**Exercise:** In the following material, identify every line holding the string "scene" and return it.
• • •
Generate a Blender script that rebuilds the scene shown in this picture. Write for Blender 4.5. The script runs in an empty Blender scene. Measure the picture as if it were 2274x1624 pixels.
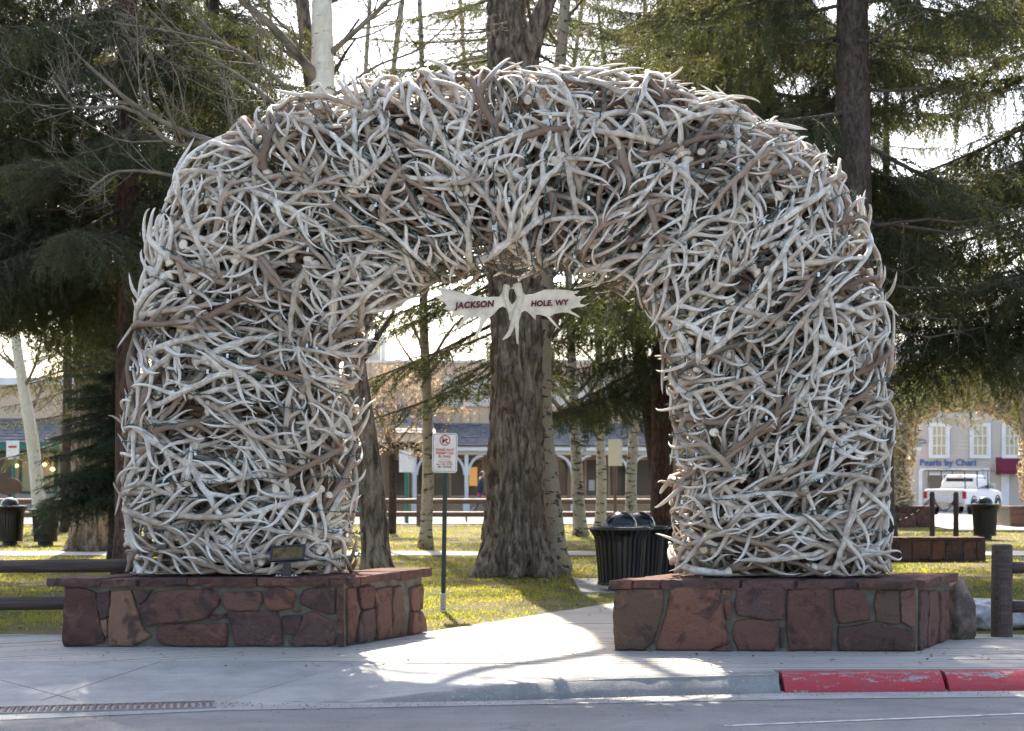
import bpy, bmesh, math, random
import numpy as np
from mathutils import Vector, Matrix, noise as mnoise

random.seed(7)
rng = np.random.default_rng(11)
sc = bpy.context.scene
COL = sc.collection
PI = math.pi

# ------------------------------------------------------------------ camera
F, CX, HY, EYE = 3520.0, 1137.0, 1055.0, 1.57      # focal in px of a 2274 px wide frame, centre, horizon, eye height
cam_d = bpy.data.cameras.new('camera')
cam = bpy.data.objects.new('camera', cam_d); COL.objects.link(cam)
cam.location = (0, 0, EYE); cam.rotation_euler = (PI / 2, 0, 0)
cam_d.sensor_width = 36.0; cam_d.lens = 36.0 * F / 2274.0
cam_d.shift_y = (HY - 812.0) / 2274.0
cam_d.clip_end = 3000; cam_d.clip_start = 0.1
cam_d.dof.use_dof = True; cam_d.dof.focus_distance = 14.7; cam_d.dof.aperture_fstop = 3.2
sc.camera = cam

# ------------------------------------------------------------------ light
SUN_EL, SUN_AZ = math.radians(47), math.radians(-7)     # azimuth measured from +Y towards +X
sunv = Vector((math.sin(SUN_AZ) * math.cos(SUN_EL), math.cos(SUN_AZ) * math.cos(SUN_EL), math.sin(SUN_EL)))
w = bpy.data.worlds.new('World'); sc.world = w; w.use_nodes = True
nt = w.node_tree; nt.nodes.clear()
sky = nt.nodes.new('ShaderNodeTexSky'); sky.sky_type = 'NISHITA'; sky.sun_disc = False
sky.sun_elevation = SUN_EL; sky.sun_rotation = SUN_AZ; sky.air_density = 1.0; sky.dust_density = 3.0; sky.ozone_density = 0.4
bg = nt.nodes.new('ShaderNodeBackground'); bg.inputs[1].default_value = 0.15
out = nt.nodes.new('ShaderNodeOutputWorld')
nt.links.new(sky.outputs[0], bg.inputs[0]); nt.links.new(bg.outputs[0], out.inputs[0])
ld = bpy.data.lights.new('sun', 'SUN'); ld.energy = 5.0; ld.angle = math.radians(0.53); ld.color = (1.0, 0.91, 0.77)
sun = bpy.data.objects.new('sun', ld); COL.objects.link(sun)
sun.rotation_euler = (-sunv).to_track_quat('-Z', 'Y').to_euler(); sun.location = (0, 30, 40)
sc.view_settings.view_transform = 'Standard'; sc.view_settings.look = 'None'
sc.view_settings.exposure = 1.74; sc.view_settings.gamma = 1.0
sc.render.engine = 'CYCLES'
sc.cycles.max_bounces = 5; sc.cycles.diffuse_bounces = 2; sc.cycles.glossy_bounces = 2; sc.cycles.transmission_bounces = 3; sc.cycles.transparent_max_bounces = 4
sc.cycles.use_denoising = True; sc.cycles.use_adaptive_sampling = True; sc.cycles.adaptive_threshold = 0.025; sc.cycles.adaptive_min_samples = 20
sc.cycles.sample_clamp_indirect = 6.0

# ------------------------------------------------------------------ helpers
def PX(x, y, Y):
    return Vector(((x - CX) * Y / F, Y, EYE - (y - HY) * Y / F))
def GY(y, z=0.0):
    return F * (EYE - z) / (y - HY)
def G(x, y, z=0.0):
    Y = GY(y, z); return Vector(((x - CX) * Y / F, Y, z))

class MB:
    def __init__(s): s.V = []; s.Q = []; s.T = []; s.n = 0; s.A = {}; s.MQ = []; s.MT = []
    def add(s, V, Q=None, T=None, m=0, **attrs):
        V = np.asarray(V, float).reshape(-1, 3)
        if Q is not None and len(Q): Q = np.asarray(Q, int).reshape(-1, 4) + s.n; s.Q.append(Q); s.MQ.append(np.full(len(Q), m))
        if T is not None and len(T): T = np.asarray(T, int).reshape(-1, 3) + s.n; s.T.append(T); s.MT.append(np.full(len(T), m))
        s.V.append(V)
        for k, v in attrs.items(): s.A.setdefault(k, []).append(np.broadcast_to(np.asarray(v, float), (len(V),)))
        s.n += len(V)
    def box(s, lo, hi, m=0, M=None):
        x0, y0, z0 = lo; x1, y1, z1 = hi
        V = np.array([[x0,y0,z0],[x1,y0,z0],[x1,y1,z0],[x0,y1,z0],[x0,y0,z1],[x1,y0,z1],[x1,y1,z1],[x0,y1,z1]], float)
        if M is not None: V = V @ np.array(M.to_3x3()).T + np.array(M.translation)
        s.add(V, Q=[[0,3,2,1],[4,5,6,7],[0,1,5,4],[1,2,6,5],[2,3,7,6],[3,0,4,7]], m=m)
    def tube(s, P, R, sides=6, cap=True, m=0, **at):
        V, Q, T = tube(P, R, sides, cap); s.add(V, Q, T, m=m, **at)
    def lathe(s, prof, c, n=20, m=0):
        prof = np.asarray(prof, float); k = len(prof); a = np.linspace(0, 2*PI, n, endpoint=False)
        V = np.stack([c[0]+prof[:,None,0]*np.cos(a), c[1]+prof[:,None,0]*np.sin(a), c[2]+prof[:,None,1]+0*a], -1).reshape(-1,3)
        i, j = np.meshgrid(np.arange(k-1), np.arange(n), indexing='ij'); j2 = (j+1) % n
        s.add(V, Q=np.stack([i*n+j, i*n+j2, (i+1)*n+j2, (i+1)*n+j], -1).reshape(-1,4), m=m)
    def prism(s, poly, z0, z1, m=0):
        poly = np.asarray(poly, float); n = len(poly)
        z0 = np.broadcast_to(np.asarray(z0, float), (n,)); z1 = np.broadcast_to(np.asarray(z1, float), (n,))
        V = np.concatenate([np.c_[poly, z0], np.c_[poly, z1]])
        Q = [[i, (i+1) % n, n+(i+1) % n, n+i] for i in range(n)]
        T = [[n, n+i, n+i+1] for i in range(1, n-1)] + [[0, i+1, i] for i in range(1, n-1)]
        s.add(V, Q, T, m=m)
    def build(s, name, mat=None, parent=None, smooth=False, mats=None):
        me = bpy.data.meshes.new(name)
        V = np.concatenate(s.V) if s.V else np.zeros((0,3))
        Q = np.concatenate(s.Q) if s.Q else np.zeros((0,4), int); T = np.concatenate(s.T) if s.T else np.zeros((0,3), int)
        me.vertices.add(len(V)); me.vertices.foreach_set('co', V.astype(np.float32).ravel())
        nl = Q.size + T.size; me.loops.add(nl); me.loops.foreach_set('vertex_index', np.concatenate([Q.ravel(), T.ravel()]).astype(np.int32))
        me.polygons.add(len(Q)+len(T))
        ls = np.concatenate([np.arange(len(Q))*4, Q.size+np.arange(len(T))*3]).astype(np.int32)
        me.polygons.foreach_set('loop_start', ls)
        mi = np.concatenate(([np.concatenate(s.MQ)] if s.MQ else []) + ([np.concatenate(s.MT)] if s.MT else []) or [np.zeros(0)]).astype(np.int32)
        me.polygons.foreach_set('material_index', mi)
        me.polygons.foreach_set('use_smooth', np.full(len(mi), bool(smooth)))
        for k, v in s.A.items():
            a = me.attributes.new(k, 'FLOAT', 'POINT'); a.data.foreach_set('value', np.concatenate(v).astype(np.float32))
        for mm in (mats or ([mat] if mat else [])): me.materials.append(mm)
        me.update(calc_edges=True)
        return link(name, me, parent)

def link(name, me, parent=None):
    o = bpy.data.objects.new(name, me); COL.objects.link(o)
    if parent is not None: o.parent = parent
    return o

def tube(P, R, sides=6, cap=True):
    P = np.asarray(P, float); n = len(P); R = np.broadcast_to(np.asarray(R, float), (n,))
    t = np.gradient(P, axis=0); t /= np.linalg.norm(t, axis=1)[:, None] + 1e-12
    u = np.cross(t[0], [0,0,1.0]);
    if np.linalg.norm(u) < 1e-3: u = np.cross(t[0], [1.0,0,0])
    U = np.zeros_like(P)
    for i in range(n):
        u = u - t[i]*np.dot(u, t[i]); u /= np.linalg.norm(u) + 1e-12; U[i] = u
    W = np.cross(t, U); a = np.linspace(0, 2*PI, sides, endpoint=False)
    V = P[:,None,:] + R[:,None,None]*(np.cos(a)[None,:,None]*U[:,None,:] + np.sin(a)[None,:,None]*W[:,None,:])
    i, j = np.meshgrid(np.arange(n-1), np.arange(sides), indexing='ij'); j2 = (j+1) % sides
    Q = np.stack([i*sides+j, i*sides+j2, (i+1)*sides+j2, (i+1)*sides+j], -1).reshape(-1,4)
    V = V.reshape(-1,3); T = []
    if cap:
        V = np.concatenate([V, P[:1], P[-1:]]); a0, b0 = len(V)-2, len(V)-1; o = (n-1)*sides
        T = [[a0, (k+1) % sides, k] for k in range(sides)] + [[b0, o+k, o+(k+1) % sides] for k in range(sides)]
    return V, Q, T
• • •
**Written solution:**
Generate a Blender script that rebuilds the scene shown in this picture. Write for Blender 4.5. The script runs in an empty Blender scene. Measure the picture as if it were 2274x1624 pixels.
sc = bpy.context.scene